Özellikle yeni nesil doğayı çok az tanıyor…
Ama doğada geçirilen süre de öğrenmenin bir parçasıdır. Ben gençliğimden beri doğa sporları yapıyorum. Dağa çıkıyorum, ormanda geceliyorum, çadır açıyorum, zirve yapıyorum. Üniversitede çocukların bir kısmını da çadırlı kamplara götürürdüm. Hatta bir seferinde çadırları farkına varmadan yılanların yuvalandığı bir yerin çok yakınına kurmuşuz. Çocuklar orada gecelemişler. Sabah kalktıklarında bir grup yılanın birbirine sarılı halde uyuduğunu gördüler. Tabii çığlıklar attılar. Fakat işin enteresan tarafı, yılan korkusu olan bir çocuk orada yılanları ilk kez yakından görüp inceledi ve “yılanlardan eskisi kadar korkmuyorum hocam” dedi.
Doğaya götürdüğüm çocuklarda, bunun çok önemli bir deneyim olduğunu çok defa gördüm. Doğadan gelen sesler var. Bunlar önce çocuklara ürküntü veriyor. Ama anlatıyorsunuz “Bu çakal ulumasıdır. Bu köpek havlamasıdır. Bu ormanda geceleyen ineklerin çıkardığı seslerdir…” Bunları öğrendiklerinde daha farklı bakıyorlar.

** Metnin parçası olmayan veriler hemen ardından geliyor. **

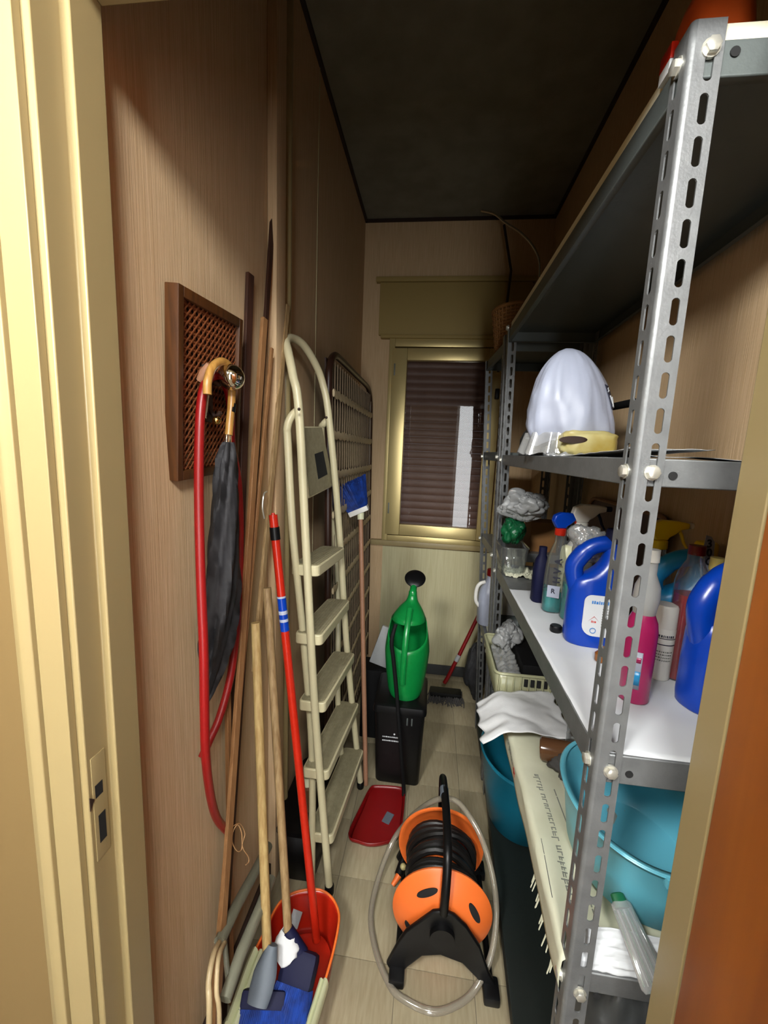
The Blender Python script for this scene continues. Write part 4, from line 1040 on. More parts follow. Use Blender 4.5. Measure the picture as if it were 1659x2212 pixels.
# ------------------------------------------------------------------ second shelf: white bag, yellow film pack, black case, papers
def sheet(name, label, cat, m, corners, f, amp, seed, n=30, mcount=None, solid=0.0006, zmin=None, par=None, group=None):
    """crumpled sheet over four corner points a(u0v0) b(u1v0) c(u1v1) d(u0v1)"""
    a, b, c, d = [Vector(p) for p in corners]
    nr = (b - a).cross(d - a).normalized()
    if nr.z < 0: nr = -nr
    def fn(u, v):
        p = a.lerp(b, u).lerp(d.lerp(c, u), v)
        h = amp * (noise.noise(Vector((u * f, v * f, seed))) + 0.5 * noise.noise(Vector((u * f * 2.7, v * f * 2.7, seed + 5))))
        q = p + nr * (abs(h) if zmin is None else h)
        if zmin is not None: q.z = max(q.z, zmin)
        return q
    o = MB().grid(fn, n, n).build(name, m, par, solid=solid, sharp=80, loc=None if par else tuple(a), offset=1)
    return tag(o, label, cat, group) if label else o
BG = Vector((0.345, 1.16, S2))
wb = thing('carrier_bag', 'white plastic carrier bag standing puffed up on the second shelf', 'bag', tuple(BG))
def bagf(u, v):
    a = 2 * PI * u; t = v
    wdt = 0.094 * min(1.0, 0.86 + 0.9 * t) if t < 0.16 else 0.094 * max(0.0, 1 - ((t - 0.16) / 0.84) ** 2.0) ** 0.62
    wdt = max(wdt, 0.0012)
    def rg(f, z, o): return 1 - 2 * abs(noise.noise(Vector((math.cos(a) * f, math.sin(a) * f, t * z + o))))
    fold = 1 + 0.085 * (rg(1.9, 0.8, 3) ** 3) + 0.05 * rg(3.3, 2.2, 8) ** 2 + 0.07 * noise.noise(Vector((math.cos(a) * 1.6 + 4, math.sin(a) * 1.6, t * 2.2))) + 0.02 * math.sin(13 * a + 4 * t) * (1 - t)
    return BG + Vector((0.012 - 0.022 * t + 0.016 * max(0, 1 - t / 0.35) * (1 if math.cos(a) > 0 else -0.4) * abs(math.cos(a)) + 0.012 * math.sin(2.5 * t) * math.cos(a) + wdt * math.cos(a) * fold, wdt * 0.82 * math.sin(a) * fold, 0.034 + 0.248 * t + 0.0 + 0.008 * math.sin(5 * a) * (1 - t)))
MB().grid(bagf, 64, 36, True).build('bag_film', 'bag_white', wb, sharp=75)
skirt = MB().grid(lambda u, v: BG + Vector((-0.008 + (0.086 + 0.016 * v) * math.cos(2 * PI * u) * (1 + 0.08 * math.sin(9 * 2 * PI * u)), (0.074 + 0.010 * v) * math.sin(2 * PI * u) * (1 + 0.08 * math.sin(11 * 2 * PI * u)), 0.060 * (1 - v) + 0.002 + 0.004 * (1 + math.sin(13 * 2 * PI * u)) * v)), 72, 6, True)
skirt.build('bag_skirt', 'film', wb, sharp=75)
# printed dark panel with a white letter on the bag's right flank
from mathutils.bvhtree import BVHTree
bgo = bpy.data.objects['bag_film']
bvh = BVHTree.FromPolygons([v.co + BG for v in bgo.data.vertices], [tuple(p.vertices) for p in bgo.data.polygons])
def on_bag(x, z):
    """film surface point seen square-on from the aisle side at offset x (along the flank) and height z"""
    d = Vector((-0.45, 0.89, 0)).normalized(); sdir = Vector((0.89, 0.45, 0))
    o = BG + sdir * x + Vector((0, 0, z)) - d * 0.4
    h, n, k, dist = bvh.ray_cast(o, d)
    return (h if h else BG + sdir * x + Vector((0, 0, z))) - d * 0.0015
def flank(s_, t_): return on_bag(0.050 + 0.030 * s_ - 0.004 * t_ * 0 + 0.018 * (1 - t_), 0.125 + 0.062 * t_)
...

Çocukların doğayı daha fazla tanıması için neler yapılabilir?
Okullarda kol çalışmalarına ve etkinliklere daha fazla fırsat vermeliyiz. Bu çalışmalar da, çocukların kendilerinin başlattığı ve yönettiği çalışmalar olmalı. Spor kolu, izcilik kolu, kamp- çılık kolu gibi öğrenci etkinliklerinin işler hale getirilmesi gerekiyor. Bunlar ders dışı gibi görünse de, derste öğrendiği kuramsal bilgilerin uygulandığı yerler olabilir. Biyoloji dersinde öğrendiklerini çiçekçilik kolunda aktif hale getirebilir.
Çok teşekkürler… Son olarak eklemek istedikleriniz var mı?
Yeni öğretim yılının bütün öğrenci ve velilere hayırlı olmasını diliyorum. Bütün öğrencilerimize başarılar diliyorum.